Também de forma virtual, Mauro Silva, representante da Comissão de Atingidos de Bento Rodrigues, reforçou que a intervenção das empresas tem dificultado a implantação dos programas de repactuação e criticou as indenizações propostas, de R$ 35 mil. “Este valor está muito aquém do que foi tirado das comunidades de Bento Rodrigues, Paracatu e da zona rural de Mariana”, denunciou.

O atingido Marino D'Angelo Júnior questionou os critérios de acesso ao programa indenizatório definitivo (Pidi), como ter o Cadastro Nacional da Agricultura Familiar (CAF), o qual exige uma renda anual dos produtores. Isso porque muitos dos atingidos ainda não conseguiram retomar sua produção e não conseguem preencher os requisitos. Para dar uma dimensão do impacto da tragédia, ele citou o próprio exemplo: a sua produção de quase mil litros de leite por dia se reduziu a cerca de 150 litros.

Representantes do Conselho Federal de Participação Social do Rio Doce também manifestaram preocupação. Valeriana Sousa relatou que o Programa de Transferência de Renda (PTR) não alcançou pequenos produtores e trabalhadores informais. Já Lanla Maria Almeida pontuou que os atingidos também não participaram da formulação dos planos de trabalho das assessorias técnicas. “Não existe reparação onde quem sofreu danos está de fora”, advertiu.

Por sua vez, Rodrigo Vieira, da assessoria técnica Cáritas, contratada para auxiliar no território de Mariana, salientou a morosidade para a reparação integral – a tragédia ocorreu há 10 anos e a nova pactuação prevê mais 20 anos para o pagamento dos R$ 167 bilhões acordados como compensação.

Ele foi mais um a questionar a forma de determinar quem são os povos e comunidades atingidos e cobrou um prazo indeterminado para o programa de transferência de renda, que no seu entender deveria durar até a completa reativação econômica das localidades impactadas e o restabelecimento do seu modo de vida.

Parlamentares exigem transparência na aplicação dos recursos

Autor do requerimento para a audiência, o deputado Leleco Pimentel (PT) cobrou do Governo de Minas a apresentação do plano de governança dos R$ 25 bilhões sob sua administração, a exemplo do que fez o Estado do Espírito Santo.

O deputado Celinho Sintrocel (PCdoB) chamou a atenção para a necessidade de acompanhamento e fiscalização dos recursos repassados ao Estado e aos municípios. R$ 562 milhões já caíram na conta das prefeituras e R$ 2,6 bilhões, nos cofres do Executivo estadual.

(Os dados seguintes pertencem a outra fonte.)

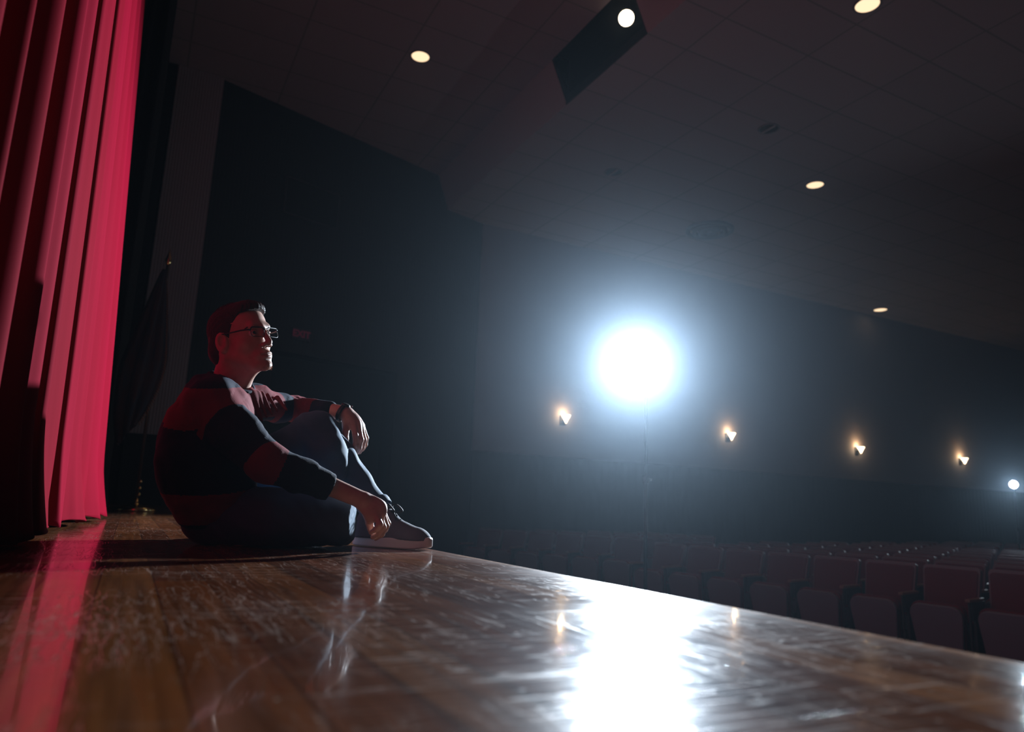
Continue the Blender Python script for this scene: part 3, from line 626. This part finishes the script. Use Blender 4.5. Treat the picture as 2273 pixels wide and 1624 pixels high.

A deputada Andréia de Jesus (PT) demonstrou preocupação com a contratação de empresas terceirizadas para a construção dos protocolos de consulta das comunidades tradicionais atingidas. De acordo com a parlamentar, os protocolos deveriam ser construídos pelas próprias comunidades.

A 1ª vice-presidente da ALMG, deputada Leninha (PT), lamentou que, após 10 anos, muitas pessoas não conseguiram ainda reestruturar sua atividade produtiva. “Isso é sério. Não podemos deixar ninguém para trás”, concluiu.

Thaís Villas Boas, superintendente da Secretaria de Estado de Planejamento e Gestão (Seplag), explicou que está sendo desenhada uma instância de participação social com os 11 representantes das comunidades atingidas eleitos para o Conselho Federal de Participação Social.

Ela informou, ainda, que está em andamento a criação de um portal único do novo acordo, que aglutinará em um só local todas as informações relevantes sobre o processo de reparação, para consulta da população atingida e toda sociedade civil.